Small Beginnings in Vietnam

Another day, another 75 cents to the dollar. A classic tale of the wage gap between men and women in the workplace. This isn’t only happening in the American sphere of employment and economics. Women’s empowerment in Vietnam and India is starting to change. Vietnam has a population of 98 million, of which 50.6% are females. Oxfam International did a study in Vietnam that showed women get paid 11% less than men for similar job occupancy.

The gap isn’t one-layered as there is a multitude of degrees and higher-paying options for jobs. For example, in 2016, Oxfam also found an 8.1% gap in women and men who were untrained in the higher up workforce. For trained men and women with degrees, there was a 19.7% difference in pay.

With these stark statistics, Vietnam’s government understands the change that needs to occur for women empowerment to become a success. The Labor Code in Vietnam has given women protected rights. “The state shall enforce special labor regimes and social policies aimed at protecting women’s labor and certain types of specific labor,” according to the Labor code document.

Gender discrimination is another point of convection with the labor code as it states: The employer is not allowed to use female labor for heavy or dangerous jobs or jobs which necessitate exposure to noxious substances of harmful effects on the reproductive and child-rearing function of women. Despite this improvement, women still face gender stereotypes and bias in the workforce. Other improvements include maternity leave increasing to six months and tax reduction for higher female employees, according to the Vietnam briefing.

What’s the Situation in India?

In India, economic opportunity can lead to female empowerment. If India focuses on gender equality, projections suggest that India’s GDP will increase by $700 billion in 2025. This total is the equivalent of a 27% increase. The power women have in the market in India is stark with only 20% not having an influence on buying decisions. For the money, it adds up to US$20 trillion in consumption.

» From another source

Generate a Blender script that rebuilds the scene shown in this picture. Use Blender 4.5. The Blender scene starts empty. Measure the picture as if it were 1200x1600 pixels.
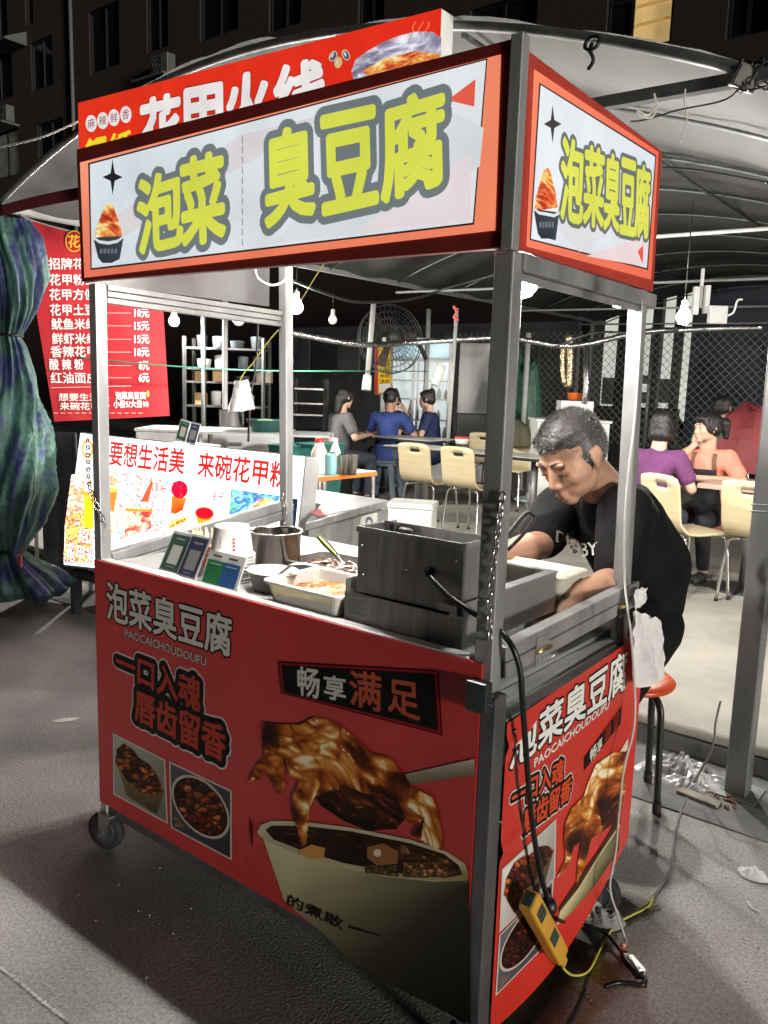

India has made steps in the right direction by enacting the Mahila Shakti Kendra in 2017. Kendra “empowered rural women with opportunities for skill development, employment, digital literacy, health, and nutrition.” The Mahila Shakti Kendras have worked with student volunteers in 115 most impoverished districts.

Reduction in Violence

Before the reduction of violence happened in India and Vietnam, the General Statistical Office performed a study in 2008. The study showed that 58% of women have experienced domestic violence at least once in their lifetime. A stark statistic is in the number of females who don’t speak about their domestic violence, therefore bridging the gap between domestic violence and help. The General Statistical Office also found that only 13% of women have sought professional help after an act of domestic violence.

Women’s empowerment in Vietnam and India isn’t complete without a reduction in violence. Women face violence in the workplace and violence at home. Non-profit organizations are tackling these issues, while also trying to find the source. Another service of NGOs is to provide funding for these issues, which CARE, an NGO, has done.

CARE, The Non-Profit Organization

This organization focuses on humanitarian work around the world, not only in Vietnam. Their website states their mission as follows: “CARE in Vietnam actively seeks to prevent gender-based violence and works with the garment industry to reduce sexual harassment and abuse in the workplace.” Additionally, CARE has also put 90% of their expenses back into program service to help with gender-based violence.

India tested and implemented a work-based empowerment program (WBEP). Unfortunately, gender-based violence has been an issue in India for decades. WBMP is a module and training course that helps employees and employers understand the causes and effects of work-based violence. By implementing the policy, gender-based violence has been steadily decreasing.

Additionally, other nations are currently developing WBMP, which would help countries like Vietnam. Ending gender-based violence is a triumph for women’s empowerment in Vietnam and India. Being able to feel free and comfortable in one’s own identity and skin leads to empowerment and equality of genders and sexes. Women’s empowerment in Vietnam and India is seeing a steady rise but the climb will never be over. NGOs like CARE and Oxfam have given women the tools to take control of their own destiny. Throughout 2010-2011, Oxfam has helped 400,000 individuals in Vietnam. However, this is just the beginning.